Zac Chin (left), Aaron Hildebrand (right)

Our customers are keeping us so busy we’re proud to announce we’ve added 2 engineers and 15 machinists and assembly technicians to our team. As a result, we’ve added a much-needed second shift.  

“Our No. 1 goal remains minimizing customer downtime,” said Jack Conway, AGW president. “To continue doing that, we’re growing our team with the most skilled people we can find for every position we fill.”

For example, take our two newest engineers.

Aaron Hildebrand, with an Auburn University B.S. degree in physics, joined our team as a scheduler soon after graduation.

“When I was planning and scheduling, I learned what I didn’t learn in college, which included a lot of advanced physics and work with circuits and thermal dynamics,” he said. “As a scheduler, I learned our internal processes, why we do what we do and how we do it.”

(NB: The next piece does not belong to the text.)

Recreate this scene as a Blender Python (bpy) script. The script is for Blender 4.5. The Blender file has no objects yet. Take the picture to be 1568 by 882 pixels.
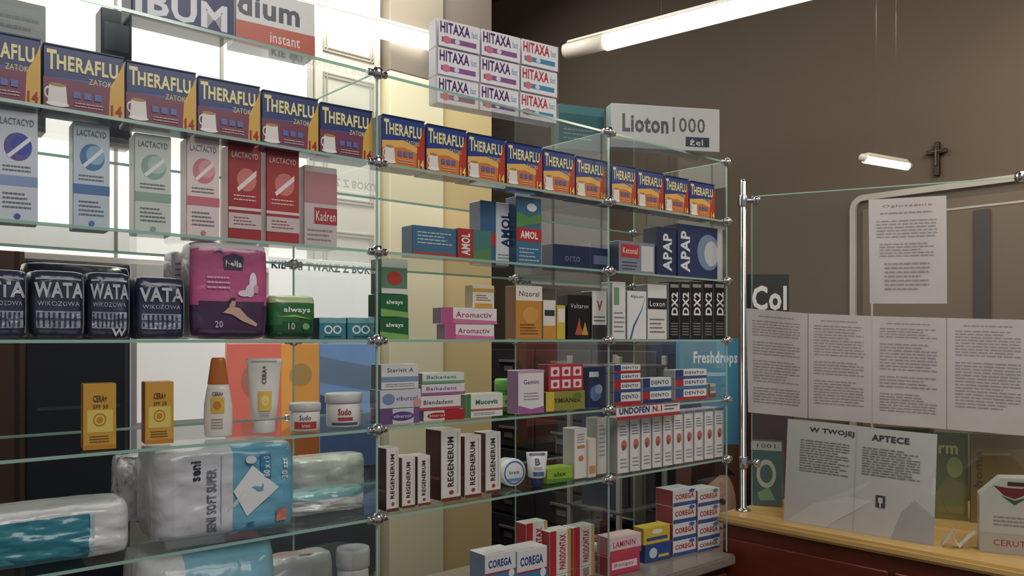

Now that he’s been promoted to engineer, Aaron is responsible for the entire journey of a gearbox. As part of the engineering team, which often collaborates on problems and solutions, he feels his slightly different perspective, which often focuses more on why than how, is an asset to the team.

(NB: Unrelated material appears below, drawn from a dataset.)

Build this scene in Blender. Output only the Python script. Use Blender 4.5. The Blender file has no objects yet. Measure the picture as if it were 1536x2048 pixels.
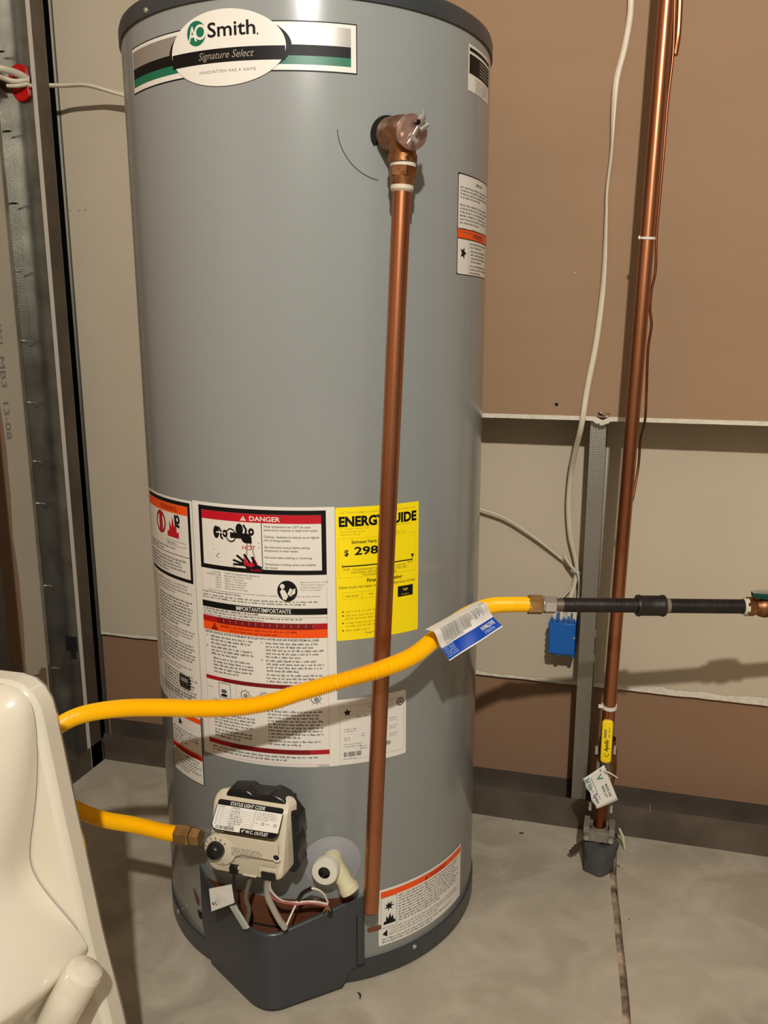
import bpy, bmesh, math, random
from mathutils import Vector, Matrix
C = bpy.context.scene.collection
PI = math.pi
# ------------------------------------------------------------------ camera
CAM = Vector((0.48667, -1.27182, 0.95197))
YAW, PITCH, ROLL, FPX = 0.258989, -0.221188, -0.0054193, 1712.857
CX, CY = 815.479, 1052.058
cy_, sy_, cp_, sp_, cr_, sr_ = math.cos(YAW), math.sin(YAW), math.cos(PITCH), math.sin(PITCH), math.cos(ROLL), math.sin(ROLL)
MROT = (Matrix(((cy_, -sy_, 0), (sy_, cy_, 0), (0, 0, 1))) @ Matrix(((1, 0, 0), (0, cp_, -sp_), (0, sp_, cp_)))
        @ Matrix(((cr_, 0, sr_), (0, 1, 0), (-sr_, 0, cr_))))
cd = bpy.data.cameras.new('camera'); cam = bpy.data.objects.new('camera', cd); C.objects.link(cam)
cd.sensor_fit = 'VERTICAL'; cd.sensor_height = 24.0; cd.lens = FPX * 24.0 / 2048.0
cd.shift_x = -(CX - 768) / 2048.0; cd.shift_y = (CY - 1024) / 2048.0
cd.clip_start = 0.02
rx, fy, uz = MROT.col[0], MROT.col[1], MROT.col[2]
cm = Matrix((rx, uz, -fy)).transposed().to_4x4(); cm.translation = CAM
cam.matrix_world = cm
bpy.context.scene.camera = cam
# ------------------------------------------------------------------ light and exposure
sc = bpy.context.scene
w = bpy.data.worlds.new('world'); sc.world = w; w.use_nodes = True
w.node_tree.nodes['Background'].inputs[0].default_value = (0.9, 0.93, 1.0, 1)
w.node_tree.nodes['Background'].inputs[1].default_value = 0.05
LPOS = Vector((0.79, -2.15, 2.15))
ld = bpy.data.lights.new('work_light', 'POINT'); ld.energy = 138; ld.shadow_soft_size = 0.03; ld.color = (1.0, 0.95, 0.87)
lo = bpy.data.objects.new('work_light', ld); C.objects.link(lo); lo.location = LPOS
ad = bpy.data.lights.new('fill_light', 'AREA'); ad.energy = 1.2; ad.shape = 'RECTANGLE'; ad.size = 1.2; ad.size_y = 0.5; ad.color = (1.0, 0.9, 0.76)
ao = bpy.data.objects.new('fill_light', ad); C.objects.link(ao); ao.location = (0.6, -1.3, 2.62)  # weak unseen fill, added near the ceiling to lift the shadows
sc.view_settings.view_transform = 'Standard'; sc.view_settings.look = 'None'
sc.view_settings.exposure = 0.58; sc.view_settings.gamma = 1.0; sc.view_settings.use_curve_mapping = False

# ------------------------------------------------------------------ rays onto real surfaces
def ray(x, y): return MROT @ Vector(((x - CX) / FPX, 1, -(y - CY) / FPX))
def pY(x, y, Y): d = ray(x, y); return CAM + d * ((Y - CAM.y) / d.y)
def pX(x, y, X): d = ray(x, y); return CAM + d * ((X - CAM.x) / d.x)
def pZ(x, y, Z=0.0): d = ray(x, y); return CAM + d * ((Z - CAM.z) / d.z)
R = 0.26
def cyl(x, y, r=R):
    d = ray(x, y); a = d.x**2 + d.y**2; b = CAM.x*d.x + CAM.y*d.y; c = CAM.x**2 + CAM.y**2 - r*r
    t = (-b - math.sqrt(max(0, b*b - a*c))) / a; P = CAM + t*d
    return math.degrees(math.atan2(P.y, P.x)), P.z
def px_of(P):
    q = MROT.transposed() @ (Vector(P) - CAM); return CX + FPX*q.x/q.y, CY - FPX*q.z/q.y
def rad(az, r, z): a = math.radians(az); return Vector((r*math.cos(a), r*math.sin(a), z))

# ------------------------------------------------------------------ materials
def lin(c): return tuple(((v/255)/12.92 if v/255 <= .04045 else ((v/255+.055)/1.055)**2.4) for v in c)
MATS = {}
def mat(name, rgb, rough=.6, metal=0.0, noise=0.0, nscale=20, bump=0.0, bscale=60, rgb2=None, coat=0.0, stretch=None, spec=.5, ramp=(.35, .65)):
    if name in MATS: return MATS[name]
    m = bpy.data.materials.new(name); m.use_nodes = True; nt = m.node_tree; b = nt.nodes['Principled BSDF']
    b.inputs['Base Color'].default_value = (*lin(rgb), 1); b.inputs['Roughness'].default_value = rough
    b.inputs['Metallic'].default_value = metal; b.inputs['Coat Weight'].default_value = coat
    b.inputs['Coat Roughness'].default_value = .12; b.inputs['Specular IOR Level'].default_value = spec
    if noise or bump or rgb2:
        tc = nt.nodes.new('ShaderNodeTexCoord'); mp = nt.nodes.new('ShaderNodeMapping'); nt.links.new(tc.outputs['Object'], mp.inputs[0])
        if stretch: mp.inputs['Scale'].default_value = stretch
    if noise or rgb2:
        n = nt.nodes.new('ShaderNodeTexNoise'); n.inputs['Scale'].default_value = nscale; n.inputs['Detail'].default_value = 6
        nt.links.new(mp.outputs[0], n.inputs['Vector'])
        rp = nt.nodes.new('ShaderNodeValToRGB'); nt.links.new(n.outputs['Fac'], rp.inputs[0])
        c1 = lin(rgb); c2 = lin(rgb2) if rgb2 else tuple(v*(1-noise) for v in c1)
        rp.color_ramp.elements[0].position = ramp[0]; rp.color_ramp.elements[1].position = ramp[1]
        rp.color_ramp.elements[0].color = (*c2, 1); rp.color_ramp.elements[1].color = (*c1, 1)
        nt.links.new(rp.outputs[0], b.inputs['Base Color'])
    if bump:
        n2 = nt.nodes.new('ShaderNodeTexNoise'); n2.inputs['Scale'].default_value = bscale; n2.inputs['Detail'].default_value = 4
        nt.links.new(mp.outputs[0], n2.inputs['Vector'])
        bp = nt.nodes.new('ShaderNodeBump'); bp.inputs['Strength'].default_value = bump; bp.inputs['Distance'].default_value = .004
        nt.links.new(n2.outputs['Fac'], bp.inputs['Height']); nt.links.new(bp.outputs[0], b.inputs['Normal'])
    MATS[name] = m; return m
def knurl(name, rgb, rough, scale=330, strength=.45):
    m = mat(name, rgb, rough, metal=.9); nt = m.node_tree; b = nt.nodes['Principled BSDF']
    tc = nt.nodes.new('ShaderNodeTexCoord'); v = nt.nodes.new('ShaderNodeTexVoronoi'); v.inputs['Scale'].default_value = scale
    v.inputs['Randomness'].default_value = 0.0
    nt.links.new(tc.outputs['Object'], v.inputs['Vector'])
    bp = nt.nodes.new('ShaderNodeBump'); bp.inputs['Strength'].default_value = strength; bp.inputs['Distance'].default_value = .0012
    nt.links.new(v.outputs['Distance'], bp.inputs['Height']); nt.links.new(bp.outputs[0], b.inputs['Normal']); return m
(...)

Our other new engineer Zac Chin, an Auburn grad with a B.S. in mechanical engineering, took a different path. His first job after graduation was as a mechanical design engineer for Human One, a human sculpture that moves. Its creator, Beeple Studios in Charleston, South Carolina, calls it “the first human in the metaverse.”

To clarify, it’s a life-size constantly moving and changing 3D digital human form projected into a glass cage. From an outsider’s point of view, it’s a mixture of art, science and engineering. If you’re wondering what Human One has to do with gearboxes, Zac says it required him to apply the problem-solving skills he learned in school: “Break a goal into small manageable steps, adapt when things don’t go according to plan and create new steps.”

In their spare time, both Aaron and Zac pursue a variety of technical hobbies. Aaron is a licensed ham radio operator who has built much of his own equipment, and Zac enjoys Formula 1 car racing, with his own complete simulated racing gig.

They also both agree that the work they do at Atlanta Gear Works really matters.

“A good portion of our business is pulp and paper mills,” said Aaron. “We help the infrastructure of our country in a good way.” 

“Paper mills are big industries that fly under the radar,” said Zac. “We don’t normally think of them, but we use their products every day in everything we do. What we do is keep them running.”